WORK INSTRUCTIONS
Copy each line exactly.

A run of records

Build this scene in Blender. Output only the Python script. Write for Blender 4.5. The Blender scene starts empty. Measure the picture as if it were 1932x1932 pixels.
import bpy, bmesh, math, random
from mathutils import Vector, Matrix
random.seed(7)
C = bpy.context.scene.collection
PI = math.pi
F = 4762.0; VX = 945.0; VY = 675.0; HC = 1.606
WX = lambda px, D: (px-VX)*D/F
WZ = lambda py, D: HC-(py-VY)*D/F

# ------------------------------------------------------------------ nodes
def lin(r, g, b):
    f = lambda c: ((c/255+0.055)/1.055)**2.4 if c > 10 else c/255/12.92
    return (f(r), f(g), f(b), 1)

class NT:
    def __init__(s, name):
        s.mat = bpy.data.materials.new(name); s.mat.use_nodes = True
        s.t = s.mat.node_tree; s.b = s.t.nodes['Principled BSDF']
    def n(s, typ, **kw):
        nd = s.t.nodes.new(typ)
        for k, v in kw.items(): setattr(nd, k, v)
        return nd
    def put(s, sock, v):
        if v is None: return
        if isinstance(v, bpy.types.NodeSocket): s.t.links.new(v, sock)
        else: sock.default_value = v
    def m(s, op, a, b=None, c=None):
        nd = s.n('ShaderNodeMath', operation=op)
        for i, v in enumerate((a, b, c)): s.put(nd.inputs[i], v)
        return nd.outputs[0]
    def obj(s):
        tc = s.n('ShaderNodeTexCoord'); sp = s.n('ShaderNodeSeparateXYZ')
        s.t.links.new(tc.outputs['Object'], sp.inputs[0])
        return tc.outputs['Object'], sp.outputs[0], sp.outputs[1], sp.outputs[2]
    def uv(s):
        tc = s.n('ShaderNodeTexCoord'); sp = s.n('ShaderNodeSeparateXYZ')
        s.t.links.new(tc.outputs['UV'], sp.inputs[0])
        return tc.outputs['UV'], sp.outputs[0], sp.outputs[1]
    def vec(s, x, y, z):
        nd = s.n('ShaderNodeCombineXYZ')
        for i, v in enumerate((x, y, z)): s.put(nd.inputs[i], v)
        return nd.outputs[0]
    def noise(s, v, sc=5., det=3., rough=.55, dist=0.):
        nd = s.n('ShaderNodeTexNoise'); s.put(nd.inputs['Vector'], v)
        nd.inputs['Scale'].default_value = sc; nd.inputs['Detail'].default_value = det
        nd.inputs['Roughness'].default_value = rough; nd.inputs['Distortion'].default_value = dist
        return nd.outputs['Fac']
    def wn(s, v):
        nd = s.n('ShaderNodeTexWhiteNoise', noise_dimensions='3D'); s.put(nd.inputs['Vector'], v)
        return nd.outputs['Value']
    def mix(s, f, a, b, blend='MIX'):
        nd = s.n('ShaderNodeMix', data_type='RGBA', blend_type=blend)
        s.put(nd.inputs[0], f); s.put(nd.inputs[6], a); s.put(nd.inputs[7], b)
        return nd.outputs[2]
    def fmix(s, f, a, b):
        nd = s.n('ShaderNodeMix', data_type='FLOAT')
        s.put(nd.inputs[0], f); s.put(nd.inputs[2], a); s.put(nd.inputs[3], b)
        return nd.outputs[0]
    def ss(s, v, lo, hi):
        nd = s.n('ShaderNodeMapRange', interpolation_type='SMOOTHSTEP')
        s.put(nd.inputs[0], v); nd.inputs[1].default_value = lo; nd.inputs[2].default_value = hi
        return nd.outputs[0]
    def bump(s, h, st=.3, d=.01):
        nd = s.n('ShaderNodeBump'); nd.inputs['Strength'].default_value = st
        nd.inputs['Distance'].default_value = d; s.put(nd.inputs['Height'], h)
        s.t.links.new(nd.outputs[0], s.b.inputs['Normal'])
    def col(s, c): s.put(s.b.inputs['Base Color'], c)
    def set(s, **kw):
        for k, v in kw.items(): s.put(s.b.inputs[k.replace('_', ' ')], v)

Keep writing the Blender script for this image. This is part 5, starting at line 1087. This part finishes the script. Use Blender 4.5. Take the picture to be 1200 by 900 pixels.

SOLUTION BELOW
Build this scene in Blender. Output only the Python script. Write for Blender 4.5. The Blender scene starts empty. Measure the picture as if it were 1932x1932 pixels.
import bpy, bmesh, math, random
from mathutils import Vector, Matrix
random.seed(7)
C = bpy.context.scene.collection
PI = math.pi
F = 4762.0; VX = 945.0; VY = 675.0; HC = 1.606
WX = lambda px, D: (px-VX)*D/F
WZ = lambda py, D: HC-(py-VY)*D/F

# ------------------------------------------------------------------ nodes
def lin(r, g, b):
    f = lambda c: ((c/255+0.055)/1.055)**2.4 if c > 10 else c/255/12.92
    return (f(r), f(g), f(b), 1)

class NT:
    def __init__(s, name):
        s.mat = bpy.data.materials.new(name); s.mat.use_nodes = True
        s.t = s.mat.node_tree; s.b = s.t.nodes['Principled BSDF']
    def n(s, typ, **kw):
        nd = s.t.nodes.new(typ)
        for k, v in kw.items(): setattr(nd, k, v)
        return nd
    def put(s, sock, v):
        if v is None: return
        if isinstance(v, bpy.types.NodeSocket): s.t.links.new(v, sock)
        else: sock.default_value = v
    def m(s, op, a, b=None, c=None):
        nd = s.n('ShaderNodeMath', operation=op)
        for i, v in enumerate((a, b, c)): s.put(nd.inputs[i], v)
        return nd.outputs[0]
    def obj(s):
        tc = s.n('ShaderNodeTexCoord'); sp = s.n('ShaderNodeSeparateXYZ')
        s.t.links.new(tc.outputs['Object'], sp.inputs[0])
        return tc.outputs['Object'], sp.outputs[0], sp.outputs[1], sp.outputs[2]
    def uv(s):
        tc = s.n('ShaderNodeTexCoord'); sp = s.n('ShaderNodeSeparateXYZ')
        s.t.links.new(tc.outputs['UV'], sp.inputs[0])
        return tc.outputs['UV'], sp.outputs[0], sp.outputs[1]
    def vec(s, x, y, z):
        nd = s.n('ShaderNodeCombineXYZ')
        for i, v in enumerate((x, y, z)): s.put(nd.inputs[i], v)
        return nd.outputs[0]
    def noise(s, v, sc=5., det=3., rough=.55, dist=0.):
        nd = s.n('ShaderNodeTexNoise'); s.put(nd.inputs['Vector'], v)
        nd.inputs['Scale'].default_value = sc; nd.inputs['Detail'].default_value = det
        nd.inputs['Roughness'].default_value = rough; nd.inputs['Distortion'].default_value = dist
        return nd.outputs['Fac']
    def wn(s, v):
        nd = s.n('ShaderNodeTexWhiteNoise', noise_dimensions='3D'); s.put(nd.inputs['Vector'], v)
        return nd.outputs['Value']
    def mix(s, f, a, b, blend='MIX'):
        nd = s.n('ShaderNodeMix', data_type='RGBA', blend_type=blend)
        s.put(nd.inputs[0], f); s.put(nd.inputs[6], a); s.put(nd.inputs[7], b)
        return nd.outputs[2]
    def fmix(s, f, a, b):
        nd = s.n('ShaderNodeMix', data_type='FLOAT')
        s.put(nd.inputs[0], f); s.put(nd.inputs[2], a); s.put(nd.inputs[3], b)
        return nd.outputs[0]
    def ss(s, v, lo, hi):
        nd = s.n('ShaderNodeMapRange', interpolation_type='SMOOTHSTEP')
        s.put(nd.inputs[0], v); nd.inputs[1].default_value = lo; nd.inputs[2].default_value = hi
        return nd.outputs[0]
    def bump(s, h, st=.3, d=.01):
        nd = s.n('ShaderNodeBump'); nd.inputs['Strength'].default_value = st
        nd.inputs['Distance'].default_value = d; s.put(nd.inputs['Height'], h)
        s.t.links.new(nd.outputs[0], s.b.inputs['Normal'])
    def col(s, c): s.put(s.b.inputs['Base Color'], c)
    def set(s, **kw):
        for k, v in kw.items(): s.put(s.b.inputs[k.replace('_', ' ')], v)

Keep writing the Blender script for this image. This is part 5, starting at line 1087. This part finishes the script. Use Blender 4.5. Take the picture to be 1200 by 900 pixels.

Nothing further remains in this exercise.